**Written problem**: Work out how many lines hold the string "from". The answer is a single number, nothing more.

--- START Data segment ---

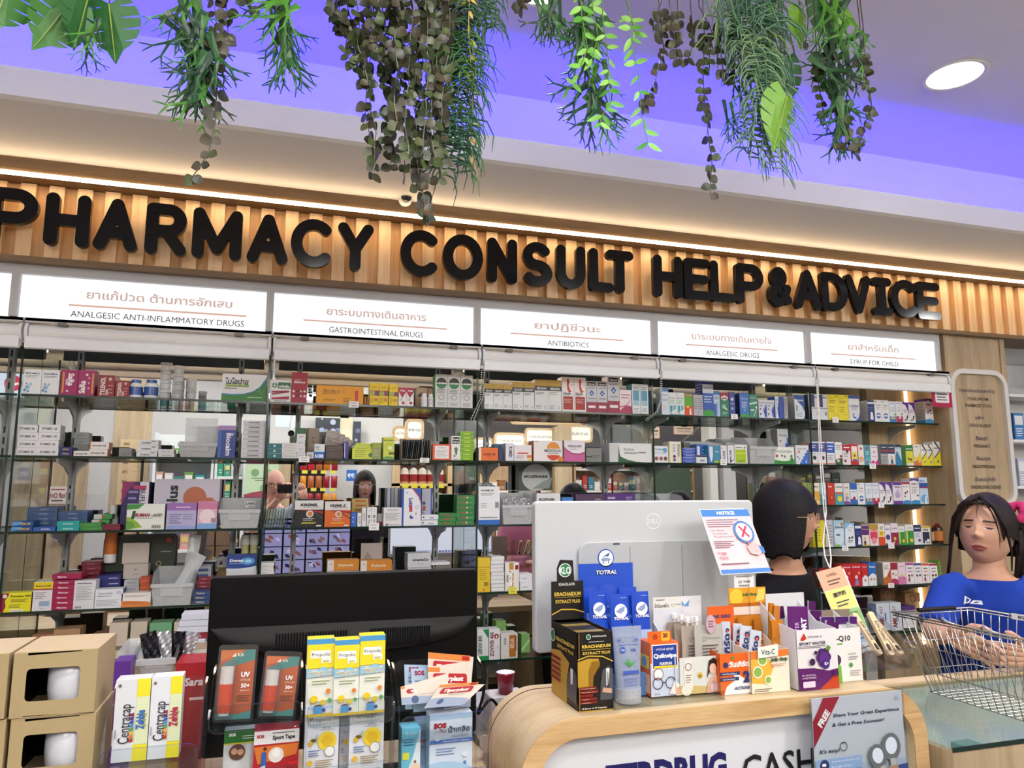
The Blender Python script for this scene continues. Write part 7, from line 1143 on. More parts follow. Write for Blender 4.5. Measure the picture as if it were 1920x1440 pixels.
# leaning notice, hanging colour card, poster
def quad_board(name,pts,th,col,ops,label,cat,m=CARD,extra=None):
 P=[Vector(p)for p in pts];o=P[0].copy();u=(P[1]-P[0]);v=(P[3]-P[0]);n=u.cross(v).normalized();b=MB()
 V=[tuple(p-o)for p in P]+[tuple(p-o-n*th)for p in P];b.add(V,[[0,1,2,3],[7,6,5,4],[0,4,5,1],[1,5,6,2],[2,6,7,3],[3,7,4,0]],col)
 class PF(Face):
  def pt(s,a_,b_):return tuple(u*(a_/s.w)+v*(b_/s.h)+n*(s.lift*s.k))
 F=PF(b,(0,0,0),u,v,u.length,v.length);F.n=n;F.draw(ops);return b.build(name,m,loc=o,cat=cat,label=label)
quad_board('notice_card',[at(1353,1078,y=1.585),at(1447,1073,y=1.60),at(1394,953,y=1.68),at(1311,955,y=1.665)],.003,'eaf0f4',[('r',.01,.01,.99,.99,'ecc8cc'),('r',.01,.88,.99,.99,'3c7cc8'),('r',.01,.01,.99,.07,'3c7cc8'),('t','NOTICE',.5,.935,.05,'f4f4fa',dict(fit=.36,bold=.05)),('l',.05,.7,.7,.84,4,'7a6474'),('t','No refunds',.22,.66,.025,'3a3444',dict(fit=.26)),('t','No exchanges',.24,.61,.025,'3a3444',dict(fit=.3)),('t','All sales are final',.28,.56,.025,'3a3444',dict(fit=.38)),('l',.05,.38,.46,.5,4,'7a5a6c'),('t','不退款',.14,.3,.04,'a03c54',dict(fit=.18)),('t','不退货',.14,.23,.04,'a03c54',dict(fit=.18)),('l',.05,.12,.6,.17,1,'7a5a6c'),('c',.72,.62,.2,'4a7cb8'),('c',.72,.62,.16,'cfd4ec'),('p',[(.63,.7),(.66,.72),(.81,.55),(.78,.53)],'c8384c'),('p',[(.78,.72),(.81,.7),(.66,.53),(.63,.55)],'c8384c'),('p',[(.7,.48),(.74,.48),(.77,.3),(.73,.3)],'b86a74'),('p',[(.66,.38),(.8,.46),(.92,.42),(.94,.3),(.84,.25),(.7,.28)],'e8b4b0'),('p',[(.9,.4),(.99,.38),(.99,.28),(.92,.29)],'3c7cc8')],'pink NOTICE card in a clear sleeve with blue bands, leaning by the grey computer','notice')
b=MB();p=at(1402,1078,y=1.59);b.tube([(0,0,0),(.004,.0,ZC-p.z+.001)],.002,6);b.tube([(-.012,0,0),(.02,0,0)],.0025,6);b.build('card_stand',ACRYL,loc=p,cat='stand',label='thin clear stand holding the pink NOTICE card')
bands=[('r',0,.76,1,1,'dca884'),('r',0,.5,1,.755,'e4d878'),('r',0,.25,1,.495,'9cd07c'),('r',0,.1,1,.245,'9cc0dc'),('r',0,0,1,.095,'c4c8cc'),('t','ยาสีฟัน',.5,.93,.035,'3a2c24',dict(fit=.4)),('l',.25,.8,.75,.88,2,'4a3424'),('t','腹泻药',.5,.69,.04,'222',dict(fit=.5,bold=.03)),('l',.25,.54,.75,.62,2,'333'),('t','Inquire, reform',.5,.45,.03,'1c4a1c',dict(fit=.7,bold=.02)),('l',.2,.29,.8,.38,2,'1c4a1c'),('l',.2,.13,.8,.22,2,'3a5a8a'),('l',.2,.03,.8,.07,1,'444')]
quad_board('hanging_card',[at(1596,1232,y=1.77),at(1643,1215,y=1.79),at(1582,1066,y=1.87),at(1530,1073,y=1.85)],.0015,'e8e8e8',bands,'laminated card of orange, yellow, green and blue bands hanging from the bead chain','card')
YP=1.40;a,c=at(1520,1312,y=YP),at(1690,1440,y=YP);w=at(1690,1300,y=YP).x-at(1522,1320,y=YP).x;ztp=at(1690,1294,y=YP).z;zbp=ztp-.27
e=empty('souvenir_poster',(at(1522,1320,y=YP).x,YP,zbp),cat='poster',label='white poster FREE Share Your Great Experience in a clear sleeve on the cash counter');h=ztp-zbp
b=MB();b.box(0,w,0,.002,0,h,'e6eef8');F=Face(b,(0,0,0),(1,0,0),(0,0,1),w,h)
F.draw([('r',.0,.0,1,.48,'d2e0f0'),('p',[(0,.63),(.28,1),(.13,1),(0,.83)][::1],'b01c34'),('p',[(0,.63),(.3,1),(.12,1),(0,.82)],'b01c34'),('t','FREE',.115,.845,.05,'f4f4f6',dict(rot=51,bold=.05)),('t','Share Your Great Experience',.585,.86,.026,'1c2a4c',dict(fit=.74,bold=.02,shear=.15)),('t','& Get a Free Souvenir!',.49,.79,.026,'1c2a4c',dict(fit=.58,bold=.02,shear=.15)),('t',"It's easy!",.16,.6,.03,'1c2a4c',dict(fit=.22,bold=.02,shear=.15)),('o',.31,.62,.04,.007,'333'),('r',.29,.645,.33,.655,'333'),('r',0,.45,.5,.54,'7c9cc4'),('c',.09,.495,.05,'1c2c5c'),('r',.065,.49,.105,.51,'e8ecf4'),('t','Leave a review on',.32,.52,.015,'dfe8f4',dict(fit=.3)),('t','Google Maps',.27,.48,.015,'dfe8f4',dict(fit=.22)),('r',0,.33,.5,.42,'7c9cc4'),('p',[(.86,.3),(1,.31),(1,.44),(.86,.43)],'24407c')]+[('p',[(.93+.028*math.cos(t)-.005,.955+.02*math.sin(t)),(.93-.028*math.cos(t)-.005,.955-.02*math.sin(t)),(.93-.028*math.cos(t)+.005,.955-.02*math.sin(t)+.003),(.93+.028*math.cos(t)+.005,.955+.02*math.sin(t)+.003)],'8ca8cc')for t in(0.3,1.35,2.4)])
for cx_,cz_,sc_,an in((.82,.58,1,4),(.66,.52,.92,22)):
 an=math.radians(an);R2=lambda x,y:(cx_+(x*math.cos(an)-y*math.sin(an))*sc_,cz_+(x*math.sin(an)+y*math.cos(an))*sc_*w/h)
 F.poly([R2(.0+.105*math.cos(t),.0+.12*math.sin(t))for t in[k*math.pi/8 for k in range(16)]],'5c6468');F.poly([R2(.065*math.cos(t),.01+.075*math.sin(t))for t in[k*math.pi/8 for k in range(16)]],'ccd8e8');F.poly([R2(-.03,-.16),R2(.03,-.16),R2(.03,-.1),R2(-.03,-.1)],'a0a4a4');F.poly([R2(-.05,-.5),R2(.05,-.5),R2(.05,-.16),R2(-.05,-.16)],'9a7a64')
 F.text('KOH CHANG',*R2(0,-.33),.022,'3a2c24',rot=90+math.degrees(an),bold=.02)
b.build('sheet',PAPER,e);b=MB();b.box(-.004,w+.004,-.002,-.001,-.004,h+.003);b.box(-.004,w+.004,.003,.004,-.004,h+.003);b.build('sleeve',ACRYL,e)
# clear bin with bottle openers at the counter's right end
a,c=at(1614,1250,y=1.56),at(1702,1260,y=1.56);e=empty('acrylic_bin',(a.x+.012,1.56,ZC+.0006),cat='bin',label='clear acrylic bin of wooden bottle openers at the right end of the cash counter');w=c.x-a.x
b=MB();P=[(0,0),(.12,0),(.14,.13),(.13,.135),(-.02,.05)];b.prism(P,0,.003,'fff',plane='yz');b.prism(P,w-.003,w,'fff',plane='yz');b.box(0,w,-.003,0,0,.05);b.box(0,w,.12,.123,0,.13);b.box(0,w,0,.12,0,.003);b.tube([(0,-.02,.05),(w,-.02,.05)],.003,6);b.tube([(0,-.02,.05),(0,.13,.135)],.002,6);b.tube([(w,-.02,.05),(w,.13,.135)],.002,6);b.build('body',ACRYL,e)

for i,(q0,q1)in enumerate([((1640,1168),(1672,1230)),((1612,1170),(1650,1228)),((1656,1185),(1690,1228))]):
 p0,p1=at(*q0,y=1.64),at(*q1,y=1.585);d=p1-p0;L_=d.length;e=empty('bottle_opener',p1,cat='bottle opener',group='wooden bottle openers',label='light wooden bottle opener handle lettered KOH CHANG, %s in the clear bin'%('longest','left one','right one')[i]);rotq=(-d).to_track_quat('Z','Y');e.rotation_mode='QUATERNION';e.rotation_quaternion=rotq
 b=MB();b.prism(rr(-.0085,0,.0085,L_+.03,.005,4),-.005,.005,'dcc49a');Face(b,(.0085,.0052,0),(-1,0,0),(0,0,1),.017,L_+.03).draw([('t','KOH CHANG',.6,.55,.1,'3a2c20',dict(rot=-90,fit=.45,bold=.02)),('p',[(.2,.1),(.8,.1),(.8,.22),(.5,.27),(.2,.22)],'2c241c')]);Face(b,(-.0085,-.0052,0),(1,0,0),(0,0,1),.017,L_+.03).draw([('t','KOH CHANG',.6,.6,.1,'3a2c20',dict(rot=90,fit=.45,bold=.02)),('p',[(.2,.1),(.8,.1),(.8,.22),(.5,.27),(.2,.22)],'2c241c')]);b.build('handle',CARD,e)
# ---- glass counter at the right
ZG=.945;YG=1.38;XG=A1+.02
e=empty('glass_counter',(XG,YG,0),cat='counter',label='glass-topped display counter right of the cash counter under the wire basket')
b=MB();b.box(0,2.4,0,.46,ZG-.008,ZG,'fff',0);b.box(0,2.4,-.002,0,ZG-.009,ZG+.001,'fff',1);b.build('glass_top',[GLASS,GEDGE],e)
zr=at(1860,1262,y=YG+.48).z
b=MB();b.box(0,2.4,0,.02,0,ZG-.009);b.box(0,2.4,.02,.5,0,.72);b.box(0,.02,.02,.46,.72,ZG-.009);b.build('body',PILM,e)
b=MB();b.box(.021,2.39,.021,.459,.7201,.7204,'fff');b.box(.021,2.39,.4592,.4598,.72,ZG-.01,'fff');b.build('brightening_lining',BLW,e)  # white lining added to brighten the inside of the counter
b=MB();b.box(0,2.4,.465,.52,.72,zr,'fff');b.build('rear_rail',OAKX,e)
rg=random.Random(9)
for i in range(14):
 for j in range(3):
  w=rg.uniform(.07,.11);hh=rg.uniform(.03,.09);col_=rg.choice(['dfe2e6','b8d8d0','c8a03c','7aa884','d8dde4','c8d8e8','c06a8a','e0c84c'])
  put('carton',carton_mesh(w,.09,hh,col_,[('l',.15,.2,.85,.8,3,'777')],None,None,col_),None,(XG+.05+i*.125,YG+.05+j*.13,.7208),(0,0,math.radians(rg.uniform(-6,6))),cat='box',group='cartons inside the glass counter',label='%s carton inside the glass counter, %s row, %s from the left'%({'dfe2e6':'white','b8d8d0':'pale mint','c8a03c':'amber','7aa884':'green','d8dde4':'pale grey','c8d8e8':'pale blue','c06a8a':'pink','e0c84c':'yellow'}[col_],('front','middle','back')[j],NUM[i]))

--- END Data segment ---

**Expected output**: 3